---- Available data

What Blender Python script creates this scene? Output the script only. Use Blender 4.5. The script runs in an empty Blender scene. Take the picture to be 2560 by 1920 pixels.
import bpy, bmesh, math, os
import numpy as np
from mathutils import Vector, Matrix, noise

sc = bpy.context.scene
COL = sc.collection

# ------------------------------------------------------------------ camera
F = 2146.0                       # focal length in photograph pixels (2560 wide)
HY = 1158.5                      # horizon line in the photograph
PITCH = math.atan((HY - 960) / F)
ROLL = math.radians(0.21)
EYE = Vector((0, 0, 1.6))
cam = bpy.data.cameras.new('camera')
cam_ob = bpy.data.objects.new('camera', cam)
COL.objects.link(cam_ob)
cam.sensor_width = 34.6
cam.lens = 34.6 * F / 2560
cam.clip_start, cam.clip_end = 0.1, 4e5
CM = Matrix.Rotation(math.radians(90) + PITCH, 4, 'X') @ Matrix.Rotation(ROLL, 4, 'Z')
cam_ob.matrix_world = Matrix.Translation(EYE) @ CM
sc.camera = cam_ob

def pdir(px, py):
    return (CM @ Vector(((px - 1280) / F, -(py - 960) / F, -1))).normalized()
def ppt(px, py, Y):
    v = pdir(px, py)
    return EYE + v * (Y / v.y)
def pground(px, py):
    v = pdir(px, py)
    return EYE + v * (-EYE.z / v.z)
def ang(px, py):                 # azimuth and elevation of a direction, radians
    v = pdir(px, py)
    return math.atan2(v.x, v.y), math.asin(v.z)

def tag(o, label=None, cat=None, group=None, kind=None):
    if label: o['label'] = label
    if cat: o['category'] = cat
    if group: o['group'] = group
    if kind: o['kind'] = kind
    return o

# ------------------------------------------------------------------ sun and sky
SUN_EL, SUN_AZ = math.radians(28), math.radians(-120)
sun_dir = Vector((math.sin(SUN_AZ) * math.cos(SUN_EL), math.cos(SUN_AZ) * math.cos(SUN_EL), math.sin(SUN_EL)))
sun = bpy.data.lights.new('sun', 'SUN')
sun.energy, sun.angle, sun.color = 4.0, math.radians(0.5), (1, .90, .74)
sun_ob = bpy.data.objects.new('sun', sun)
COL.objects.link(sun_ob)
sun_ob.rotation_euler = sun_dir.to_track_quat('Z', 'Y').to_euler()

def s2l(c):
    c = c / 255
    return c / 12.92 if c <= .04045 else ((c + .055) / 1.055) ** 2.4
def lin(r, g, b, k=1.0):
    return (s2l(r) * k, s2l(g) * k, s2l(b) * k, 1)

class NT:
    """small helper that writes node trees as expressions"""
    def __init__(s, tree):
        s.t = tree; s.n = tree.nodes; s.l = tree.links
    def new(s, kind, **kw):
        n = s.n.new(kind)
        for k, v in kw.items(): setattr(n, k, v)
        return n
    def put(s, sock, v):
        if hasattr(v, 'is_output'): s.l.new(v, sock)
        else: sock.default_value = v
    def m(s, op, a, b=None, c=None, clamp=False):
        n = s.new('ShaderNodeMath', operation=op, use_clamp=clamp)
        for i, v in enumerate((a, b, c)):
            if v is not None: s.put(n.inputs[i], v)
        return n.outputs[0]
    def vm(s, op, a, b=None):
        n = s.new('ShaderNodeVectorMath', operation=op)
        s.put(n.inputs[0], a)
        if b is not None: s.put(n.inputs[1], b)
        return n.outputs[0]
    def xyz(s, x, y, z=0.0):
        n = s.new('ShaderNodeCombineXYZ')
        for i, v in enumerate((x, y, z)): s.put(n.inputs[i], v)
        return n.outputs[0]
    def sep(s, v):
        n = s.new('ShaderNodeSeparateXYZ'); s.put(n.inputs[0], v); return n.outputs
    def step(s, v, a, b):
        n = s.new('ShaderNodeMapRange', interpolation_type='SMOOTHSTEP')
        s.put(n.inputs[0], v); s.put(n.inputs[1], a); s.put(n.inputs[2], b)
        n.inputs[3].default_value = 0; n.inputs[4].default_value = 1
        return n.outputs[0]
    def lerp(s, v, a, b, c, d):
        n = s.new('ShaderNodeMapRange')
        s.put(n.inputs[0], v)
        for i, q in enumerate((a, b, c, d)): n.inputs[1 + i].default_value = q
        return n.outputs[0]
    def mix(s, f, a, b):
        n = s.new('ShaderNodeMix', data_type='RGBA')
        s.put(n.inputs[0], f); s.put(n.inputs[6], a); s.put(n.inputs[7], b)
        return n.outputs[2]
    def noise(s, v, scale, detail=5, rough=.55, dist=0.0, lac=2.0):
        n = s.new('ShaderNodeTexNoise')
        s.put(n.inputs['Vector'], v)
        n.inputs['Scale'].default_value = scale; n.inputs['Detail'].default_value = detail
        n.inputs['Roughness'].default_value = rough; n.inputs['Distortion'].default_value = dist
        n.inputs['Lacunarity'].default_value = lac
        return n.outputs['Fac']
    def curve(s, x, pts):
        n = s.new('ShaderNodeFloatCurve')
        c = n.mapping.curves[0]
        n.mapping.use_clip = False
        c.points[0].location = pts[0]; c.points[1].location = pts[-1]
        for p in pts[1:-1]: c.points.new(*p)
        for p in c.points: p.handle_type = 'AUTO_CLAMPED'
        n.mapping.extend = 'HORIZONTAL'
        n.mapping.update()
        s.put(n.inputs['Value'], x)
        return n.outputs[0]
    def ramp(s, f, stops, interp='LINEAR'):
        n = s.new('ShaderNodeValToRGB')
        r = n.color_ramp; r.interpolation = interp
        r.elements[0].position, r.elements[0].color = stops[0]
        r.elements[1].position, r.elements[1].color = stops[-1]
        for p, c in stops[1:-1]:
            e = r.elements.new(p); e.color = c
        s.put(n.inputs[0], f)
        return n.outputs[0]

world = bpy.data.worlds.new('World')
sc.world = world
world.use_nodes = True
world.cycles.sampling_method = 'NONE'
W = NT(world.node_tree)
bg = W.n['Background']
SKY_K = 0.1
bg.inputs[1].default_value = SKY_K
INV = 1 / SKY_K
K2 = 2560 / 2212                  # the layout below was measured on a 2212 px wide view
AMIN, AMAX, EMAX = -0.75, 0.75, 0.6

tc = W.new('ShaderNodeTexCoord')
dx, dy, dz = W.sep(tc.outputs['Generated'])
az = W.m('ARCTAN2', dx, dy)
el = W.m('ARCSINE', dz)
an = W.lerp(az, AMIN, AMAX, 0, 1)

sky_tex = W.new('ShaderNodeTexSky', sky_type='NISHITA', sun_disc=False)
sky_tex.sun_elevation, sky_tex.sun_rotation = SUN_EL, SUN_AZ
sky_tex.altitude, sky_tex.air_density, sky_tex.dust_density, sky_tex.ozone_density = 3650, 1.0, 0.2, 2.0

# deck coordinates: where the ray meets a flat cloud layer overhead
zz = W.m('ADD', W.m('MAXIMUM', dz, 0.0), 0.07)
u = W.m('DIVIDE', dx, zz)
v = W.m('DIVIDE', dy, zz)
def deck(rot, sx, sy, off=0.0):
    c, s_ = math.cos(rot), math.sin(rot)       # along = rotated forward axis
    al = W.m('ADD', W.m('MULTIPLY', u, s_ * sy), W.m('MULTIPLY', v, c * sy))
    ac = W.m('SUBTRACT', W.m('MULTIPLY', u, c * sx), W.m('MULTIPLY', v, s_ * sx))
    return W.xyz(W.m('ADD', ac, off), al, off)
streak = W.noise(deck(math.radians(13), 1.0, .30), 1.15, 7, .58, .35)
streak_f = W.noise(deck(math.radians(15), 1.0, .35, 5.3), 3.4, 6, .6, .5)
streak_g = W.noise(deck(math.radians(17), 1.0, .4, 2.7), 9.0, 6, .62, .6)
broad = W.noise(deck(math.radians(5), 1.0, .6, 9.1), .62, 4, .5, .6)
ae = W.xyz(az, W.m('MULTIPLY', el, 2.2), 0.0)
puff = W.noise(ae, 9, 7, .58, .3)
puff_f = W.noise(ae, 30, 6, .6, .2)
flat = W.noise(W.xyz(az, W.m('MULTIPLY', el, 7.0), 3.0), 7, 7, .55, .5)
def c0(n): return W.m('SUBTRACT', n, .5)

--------

**Objective:**
Exactly repeat the lines running from the top of the listing to the line bearing "sc.camera = cam_ob", both of those lines included, and only them.

**Task answer:**
What Blender Python script creates this scene? Output the script only. Use Blender 4.5. The script runs in an empty Blender scene. Take the picture to be 2560 by 1920 pixels.
import bpy, bmesh, math, os
import numpy as np
from mathutils import Vector, Matrix, noise

sc = bpy.context.scene
COL = sc.collection

# ------------------------------------------------------------------ camera
F = 2146.0                       # focal length in photograph pixels (2560 wide)
HY = 1158.5                      # horizon line in the photograph
PITCH = math.atan((HY - 960) / F)
ROLL = math.radians(0.21)
EYE = Vector((0, 0, 1.6))
cam = bpy.data.cameras.new('camera')
cam_ob = bpy.data.objects.new('camera', cam)
COL.objects.link(cam_ob)
cam.sensor_width = 34.6
cam.lens = 34.6 * F / 2560
cam.clip_start, cam.clip_end = 0.1, 4e5
CM = Matrix.Rotation(math.radians(90) + PITCH, 4, 'X') @ Matrix.Rotation(ROLL, 4, 'Z')
cam_ob.matrix_world = Matrix.Translation(EYE) @ CM
sc.camera = cam_ob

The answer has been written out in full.